Given material>
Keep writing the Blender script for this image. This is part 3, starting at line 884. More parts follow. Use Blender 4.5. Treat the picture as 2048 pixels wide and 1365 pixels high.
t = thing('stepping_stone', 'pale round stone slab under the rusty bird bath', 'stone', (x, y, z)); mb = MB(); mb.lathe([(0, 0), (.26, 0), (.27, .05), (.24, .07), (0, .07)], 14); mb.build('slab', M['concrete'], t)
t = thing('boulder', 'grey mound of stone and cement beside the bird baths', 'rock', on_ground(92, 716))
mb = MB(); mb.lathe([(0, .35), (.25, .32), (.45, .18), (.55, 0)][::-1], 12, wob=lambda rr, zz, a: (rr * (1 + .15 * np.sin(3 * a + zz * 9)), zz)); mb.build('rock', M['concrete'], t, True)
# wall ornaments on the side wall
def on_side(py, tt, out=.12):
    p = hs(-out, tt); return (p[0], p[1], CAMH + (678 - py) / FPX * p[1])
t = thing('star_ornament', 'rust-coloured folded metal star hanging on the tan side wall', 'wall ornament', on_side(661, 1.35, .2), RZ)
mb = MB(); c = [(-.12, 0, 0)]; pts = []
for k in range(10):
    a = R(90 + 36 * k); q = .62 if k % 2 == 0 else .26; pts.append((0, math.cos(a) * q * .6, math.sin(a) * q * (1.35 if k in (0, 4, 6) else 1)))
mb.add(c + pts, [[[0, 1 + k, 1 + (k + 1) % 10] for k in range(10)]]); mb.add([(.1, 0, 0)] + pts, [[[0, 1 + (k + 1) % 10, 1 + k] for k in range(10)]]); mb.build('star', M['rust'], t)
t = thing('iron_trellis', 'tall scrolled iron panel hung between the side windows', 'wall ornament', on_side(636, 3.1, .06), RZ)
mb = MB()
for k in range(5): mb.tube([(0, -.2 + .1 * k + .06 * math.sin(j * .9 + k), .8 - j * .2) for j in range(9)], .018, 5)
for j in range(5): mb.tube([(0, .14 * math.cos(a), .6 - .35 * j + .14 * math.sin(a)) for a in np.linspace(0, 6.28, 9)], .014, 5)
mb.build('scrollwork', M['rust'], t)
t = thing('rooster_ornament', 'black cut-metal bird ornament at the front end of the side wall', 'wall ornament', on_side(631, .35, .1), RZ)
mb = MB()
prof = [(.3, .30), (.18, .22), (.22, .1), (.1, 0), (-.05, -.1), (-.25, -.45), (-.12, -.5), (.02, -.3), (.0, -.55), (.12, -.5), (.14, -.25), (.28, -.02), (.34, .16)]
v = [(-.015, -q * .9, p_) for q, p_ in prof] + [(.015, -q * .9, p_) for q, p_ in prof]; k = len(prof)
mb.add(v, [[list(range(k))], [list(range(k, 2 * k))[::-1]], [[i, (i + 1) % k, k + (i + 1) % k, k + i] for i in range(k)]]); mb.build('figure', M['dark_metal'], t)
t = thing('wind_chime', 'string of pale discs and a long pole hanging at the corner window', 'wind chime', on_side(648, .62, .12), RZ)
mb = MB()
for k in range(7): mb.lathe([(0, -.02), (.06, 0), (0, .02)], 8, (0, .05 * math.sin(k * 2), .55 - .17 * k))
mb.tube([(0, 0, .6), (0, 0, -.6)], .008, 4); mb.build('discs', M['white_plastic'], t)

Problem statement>
Set down the material above again, word for word.

Task result>
Keep writing the Blender script for this image. This is part 3, starting at line 884. More parts follow. Use Blender 4.5. Treat the picture as 2048 pixels wide and 1365 pixels high.
t = thing('stepping_stone', 'pale round stone slab under the rusty bird bath', 'stone', (x, y, z)); mb = MB(); mb.lathe([(0, 0), (.26, 0), (.27, .05), (.24, .07), (0, .07)], 14); mb.build('slab', M['concrete'], t)
t = thing('boulder', 'grey mound of stone and cement beside the bird baths', 'rock', on_ground(92, 716))
mb = MB(); mb.lathe([(0, .35), (.25, .32), (.45, .18), (.55, 0)][::-1], 12, wob=lambda rr, zz, a: (rr * (1 + .15 * np.sin(3 * a + zz * 9)), zz)); mb.build('rock', M['concrete'], t, True)
# wall ornaments on the side wall
def on_side(py, tt, out=.12):
    p = hs(-out, tt); return (p[0], p[1], CAMH + (678 - py) / FPX * p[1])
t = thing('star_ornament', 'rust-coloured folded metal star hanging on the tan side wall', 'wall ornament', on_side(661, 1.35, .2), RZ)
mb = MB(); c = [(-.12, 0, 0)]; pts = []
for k in range(10):
    a = R(90 + 36 * k); q = .62 if k % 2 == 0 else .26; pts.append((0, math.cos(a) * q * .6, math.sin(a) * q * (1.35 if k in (0, 4, 6) else 1)))
mb.add(c + pts, [[[0, 1 + k, 1 + (k + 1) % 10] for k in range(10)]]); mb.add([(.1, 0, 0)] + pts, [[[0, 1 + (k + 1) % 10, 1 + k] for k in range(10)]]); mb.build('star', M['rust'], t)
t = thing('iron_trellis', 'tall scrolled iron panel hung between the side windows', 'wall ornament', on_side(636, 3.1, .06), RZ)
mb = MB()
for k in range(5): mb.tube([(0, -.2 + .1 * k + .06 * math.sin(j * .9 + k), .8 - j * .2) for j in range(9)], .018, 5)
for j in range(5): mb.tube([(0, .14 * math.cos(a), .6 - .35 * j + .14 * math.sin(a)) for a in np.linspace(0, 6.28, 9)], .014, 5)
mb.build('scrollwork', M['rust'], t)
t = thing('rooster_ornament', 'black cut-metal bird ornament at the front end of the side wall', 'wall ornament', on_side(631, .35, .1), RZ)
mb = MB()
prof = [(.3, .30), (.18, .22), (.22, .1), (.1, 0), (-.05, -.1), (-.25, -.45), (-.12, -.5), (.02, -.3), (.0, -.55), (.12, -.5), (.14, -.25), (.28, -.02), (.34, .16)]
v = [(-.015, -q * .9, p_) for q, p_ in prof] + [(.015, -q * .9, p_) for q, p_ in prof]; k = len(prof)
mb.add(v, [[list(range(k))], [list(range(k, 2 * k))[::-1]], [[i, (i + 1) % k, k + (i + 1) % k, k + i] for i in range(k)]]); mb.build('figure', M['dark_metal'], t)
t = thing('wind_chime', 'string of pale discs and a long pole hanging at the corner window', 'wind chime', on_side(648, .62, .12), RZ)
mb = MB()
for k in range(7): mb.lathe([(0, -.02), (.06, 0), (0, .02)], 8, (0, .05 * math.sin(k * 2), .55 - .17 * k))
mb.tube([(0, 0, .6), (0, 0, -.6)], .008, 4); mb.build('discs', M['white_plastic'], t)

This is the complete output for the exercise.